Jakarta (ANTARA News) - Anggota Komisi II DPR RI dari Fraksi PDI Perjuangan Arteria Dahlan mengkritik ketentuan mengenai terpidana hukuman percobaan boleh mencalonkan diri dalam pemilihan kepala daerah.

Menurut Arteria ketentuan itu dianggap telah menjadi sebuah kesimpulan komisi padahal sejumlah fraksi di Komisi II menolak keras ketentuan itu.

"Dirjen Otonomi Daerah Kementerian Dalam Negeri harus bertanggung jawab atas kesimpulan rapat yang mengizinkan terpidana percobaan boleh mencalonkan diri. Kalau tidak bertanggung jawab artinya ada permufakatan jahat atau setidaknya pembiaran tindak pidana," ujar Arteria melalui keterangan tertulis yang diterima di Jakarta, Senin malam.

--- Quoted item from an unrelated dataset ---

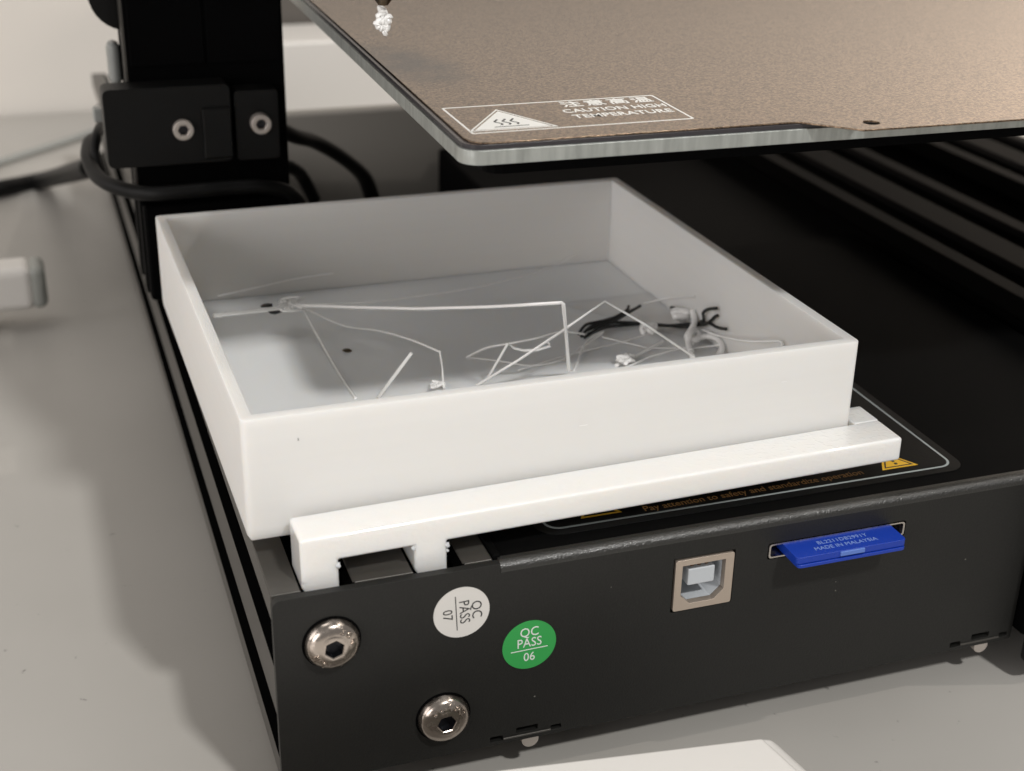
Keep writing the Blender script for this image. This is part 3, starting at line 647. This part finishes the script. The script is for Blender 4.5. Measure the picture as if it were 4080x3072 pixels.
strand([(46.95, 61.25, 46.83), (48.92, 62.39, 46.99), (47.68, 63.25, 46.10), (47.39, 63.40, 46.34), (46.09, 63.03, 46.51), (48.49, 63.90, 46.62), (48.27, 64.31, 46.39), (45.51, 60.73, 47.07), (49.18, 63.87, 45.89), (49.63, 64.50, 46.14), (48.88, 61.94, 46.05), (48.51, 62.24, 47.10), (48.04, 63.54, 46.72), (46.73, 64.01, 46.98)], 0.25, 'small crumpled white scrap at the front wall below the sharp bend', name='filament_knot', cat='filament knot')
strand([(87.68, 79.83, 46.17), (91.26, 83.27, 46.73), (97.36, 85.16, 47.31), (102.31, 87.82, 47.88), (103.98, 90.03, 48.06)], 0.3, 'black scrap with its tip bent up, uppermost of the bundle left end', dark=True, name='black_filament_scrap', cat='filament scrap')
strand([(88.18, 79.30, 45.97), (92.38, 81.67, 46.64), (98.40, 84.76, 47.11), (107.27, 90.47, 47.65)], 0.3, 'longest straight black scrap pointing up to the right', dark=True, name='black_filament_scrap', cat='filament scrap')
strand([(87.58, 81.35, 46.16), (90.66, 84.46, 46.93), (94.97, 85.14, 47.11), (101.43, 87.65, 47.08), (105.62, 90.28, 47.05)], 0.3, 'black scrap hugging the top of the bundle', dark=True, name='black_filament_scrap', cat='filament scrap')
strand([(89.48, 80.28, 46.36), (95.15, 82.63, 46.53), (100.06, 82.93, 46.32), (105.76, 82.18, 46.32), (112.71, 78.79, 46.13), (115.45, 76.95, 46.54)], 0.3, 'lower of the two long black scraps running to the right wall', dark=True, name='black_filament_scrap', cat='filament scrap')
strand([(89.85, 81.81, 46.65), (95.66, 83.91, 46.92), (101.63, 83.81, 46.51), (107.53, 80.73, 46.33), (115.51, 77.13, 46.94), (115.66, 74.04, 48.96)], 0.3, 'upper of the two long black scraps running to the right wall', dark=True, name='black_filament_scrap', cat='filament scrap')
strand([(109.76, 80.28, 46.12), (115.40, 79.34, 46.32), (115.50, 73.48, 48.97), (115.44, 72.59, 50.38), (115.47, 73.12, 51.57), (115.49, 70.79, 53.39), (115.39, 66.61, 55.22)], 0.3, 'black scrap curling up in an S by the right wall', dark=True, name='black_filament_scrap', cat='filament scrap')
strand([(115.27, 76.68, 47.14), (115.58, 71.50, 49.38), (115.66, 67.43, 52.82), (115.70, 66.44, 53.42)], 0.3, 'short black scrap forking up behind the white worm', dark=True, name='black_filament_scrap', cat='filament scrap')
strand([(115.48, 75.94, 47.65), (115.65, 70.52, 49.99), (115.63, 66.27, 50.63), (115.47, 61.53, 52.06)], 0.3, 'short black scrap bent down towards the right wall', dark=True, name='black_filament_scrap', cat='filament scrap')
strand([(115.12, 89.34, 46.84), (115.15, 84.81, 48.08), (115.21, 80.85, 48.51)], 0.3, 'short black scrap beside the cream knot', dark=True, name='black_filament_scrap', cat='filament scrap')
for (pt, rad, lb) in (((33.82, 88.85, 45.49), 0.75, 'small brown crumb lying alone on the shaded tray floor'), ((20.49, 103.60, 51.10), 1.3, 'dark crumb under the ragged strand at the left wall'), ((18.97, 105.81, 51.58), 1.1, 'dark flake behind the ragged strand at the left wall')):
    bm = bmesh.new(); bmesh.ops.create_icosphere(bm, subdivisions=2, radius=rad * MM)
    for v in bm.verts: v.co *= 1 + 0.5 * noise.noise(v.co * 1500); v.co.z *= 0.45; v.co.x *= 1.4; v.co += Vector(pt) * MM
    me = bpy.data.meshes.new('crumb'); bm.to_mesh(me); bm.free(); me.materials.append(M['crumb' if rad < 1 else 'strand_dark'])
    o = bpy.data.objects.new('crumb', me); C.objects.link(o); tag(o, lb, 'crumb')
strand([(36.28, 60.00, 127.40), (35.91, 60.00, 126.74), (36.79, 60.00, 126.19), (35.53, 60.00, 125.56), (36.59, 60.00, 124.83), (37.49, 60.00, 125.31), (37.11, 60.00, 124.30), (35.69, 60.00, 124.53), (35.23, 60.00, 123.86), (36.20, 60.00, 123.30), (37.28, 60.00, 123.60), (36.54, 60.00, 122.43), (36.90, 60.00, 122.58)], 0.55, 'white curled filament blob hanging from the nozzle above the bed', name='nozzle_ooze', cat='filament blob', jit=0.5)

# ------------------------------------------------------------------ cables and things round the printer
def cable(pts, r, label, m='rubber', flat=1.0, cat='cable'):
    return tag(tube('cable', pts, r, m, None, n=12, sub=8, flat=flat), label, cat)
cable([(-53.11, 404.33, -5.00), (-41.98, 409.39, -4.00), (-23.08, 411.25, -2.00), (-10.12, 280.00, 38.68)], 3.6, 'thick black cable coming in from the left to the printer')
cable([(-11.38, 200.00, 69.19), (-13.42, 190.00, 70.62), (-14.67, 178.00, 70.09), (-13.79, 168.00, 68.42), (-11.02, 160.00, 67.67), (-5.34, 154.00, 66.90), (-0.02, 150.00, 67.28), (9.05, 149.00, 67.56), (18.37, 149.00, 67.66), (26.60, 149.00, 67.13), (34.45, 152.00, 63.62), (38.74, 158.00, 55.06)], 1.9, 'black cable looping round the foot of the upright below the bracket')
cable([(-6.56, 200.00, 73.85), (-9.39, 190.00, 75.72), (-11.60, 180.00, 75.60), (-12.87, 176.00, 71.75), (-12.38, 172.00, 67.81), (-12.03, 170.00, 64.61)], 1.3, 'thin black cable standing beside the looped one, left of the bracket')
cable([(32.18, 185.00, 75.95), (42.15, 190.00, 69.17), (49.65, 196.00, 65.22), (58.58, 200.00, 58.81), (65.70, 204.00, 51.46), (68.61, 206.00, 44.08)], 2.9, 'broad black cable arching right of the upright, the upper of two', flat=0.75)
cable([(32.36, 190.00, 63.42), (42.55, 196.00, 58.02), (46.56, 200.00, 53.37), (50.15, 202.00, 45.79)], 2.0, 'short black cable arching right of the upright, the lower of two')
cable([(-53.20, 445.24, -6.00), (-41.39, 458.85, -6.00), (-20.55, 479.19, -6.00), (3.10, 502.58, -6.00)], 1.6, 'thin grey cable lying on the table behind the thick black one', m='grey_plastic')

# white adapter with a grey rim, left
WB = tag(empty('white_device'), 'blurred white rounded device with grey end at the left edge of the table', 'device')
boxes('device_shell', [(-120, -32.5, 254.8, 268.8, -1, 14)], 'white_plastic', WB, bevel=3.2, segs=5)
boxes('end_cap', [(-34.2, -28.8, 254.8 + 0.3, 268.8 - 0.3, -0.8, 13.7)], mat('grey_green_plastic', (0.30, 0.31, 0.29), 0.45), WB, bevel=2.5, segs=5)
prism('device_base', rrect(-120, -46, 254.8 + 2, 268.8 - 2, 4, 5), TZ, 0.5, XY, 'white_plastic', WB, bevel=0.6, segs=2)
# white box in front
FB = tag(empty('white_box'), 'blurred white flat box lying on the table in front of the panel', 'box')
prism('box_body', [(84.08, -26.21), (-64.64, -6.71), (-45.50, -115.03), (103.23, -134.53)], TZ + 0.05, 12, XY, 'white_plastic', FB, bevel=2.0, segs=3)
prism('box_lid', [(80.64, -28.64), (-61.15, -10.06), (-43.05, -112.47), (98.74, -131.05)], 12.02, 14.0, XY, 'white_plastic', FB, bevel=0.8, segs=3)
# boxes behind, between upright and bed
B1 = tag(boxes('white_carton', [(78.59, 156.19, 470, 515, TZ, 39.01)], 'white_plastic', None, bevel=1.5), 'pale box standing behind the black upright, below the print bed', 'box')
B2 = tag(boxes('grey_case', [(74.33, 130.61, 518, 550, TZ, 70)], 'dark_grey', None, bevel=1.5), 'dark grey case behind the pale box at the back of the table', 'case')
B3 = tag(boxes('shade_panel', [(48.11, 152, 284, 289, TZ, 52.08)], mat('charcoal_shade', (0.30, 0.285, 0.26), 0.55), None, bevel=2), 'charcoal grey panel added for table shade right behind the upright, partly hidden by the arching cables', 'case')  # grey panel standing in for the shade on the table here
sh = tag(boxes('wall_shelf', [(-300, 1500, 525, 555, 172, 181)], 'dark_grey', None, bevel=1), 'narrow dark shelf on the wall, seen as a dim band mirrored in the bed', 'shelf')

Arteria menegaskan Fraksi PDI Perjuangan menolak keras terpidana hukuman percobaan mencalonkan diri dalam pilkada, sehingga tidak bisa keluar kesimpulan yang memperbolehkan terpidana hukuman percobaan maju pilkada.

Dia meminta rekaman seluruh rapat Komisi II dengan pemerintah, KPU dan Bawaslu diputar kembali di hadapan publik untuk membuktikan hal yang sebenarnya.

"Coba putar kembali rekamannya, sangat jelas ada yang ngotot sekali, bahkan melawan logika akal sehat dengan mengatakan bahwa seseorang yang dihukum sepanjang tidak dipenjara secara fisik adalah bukan terpidana," kata Arteria.

Menurut Arteria, kesimpulan yang menyatakan terpidana hukuman percobaan boleh maju pilkada diawali dengan rapat mendadak yang digelar sejumlah fraksi dengan Dirjen Otonomi Daerah Kemendagri pada hari Jumat (8/9) pekan lalu, tanpa kehadiran Fraksi PDI Perjuangan.

Rapat kemudian dilanjutkan Sabtu (9/9) hingga Minggu (10/9) dini hari, dengan kondisi jumlah anggota komisi tidak kuorum, namun kala itu ketentuan mengenai terpidana hukuman percobaan boleh ikut pilkada tetap ditetapkan sebagai sebuah kesimpulan Komisi II meski menuai penolakan dari Fraksi PDIP dan Partai Amanat Nasional.

"Dalam rapat tersebut dipaksakan suatu kesimpulan komisi. Hebat, semua dibuat ala koboi, tanpa mengindahkan prosedur dan ketentuan undang-undang," sesal Arteria.

Dia menegaskan kesimpulan sepihak tersebut tidak akan terjadi jika Dirjen Otonomi Daerah Kementerian Dalam negeri yang mewakili pemerintah berlaku tegas sejak awal.

Dia menilai akibat ketidaktegasan Dirjen Otda Kemendagri, maka keteguhan sikap KPU yang sebelumnya menentang wacana terpidana hukuman percobaan boleh ikut pilkada, menjadi ikut goyah.

"KPU perlahan tapi pasti akhirnya tidak berargumen dan memilih untuk mengikuti keputusan itu," kata dia.

Sebelumnya rapat antara Komisi II DPR RI, pemerintah, KPU dan Bawaslu menyepakati terpidana hukuman percobaan yang tidak di penjara secara fisik, boleh mengikuti pemilihan kepala daerah.

Komisioner KPU Hadar Nafis Gumay mengatakan KPU harus mengikuti hasil rapat dengar pendapat antara pemerintah dan DPR itu, sebagaimana diatur dalam pasal 9 huruf a UU Nomor 10 Tahun 2016 tentang Pilkada.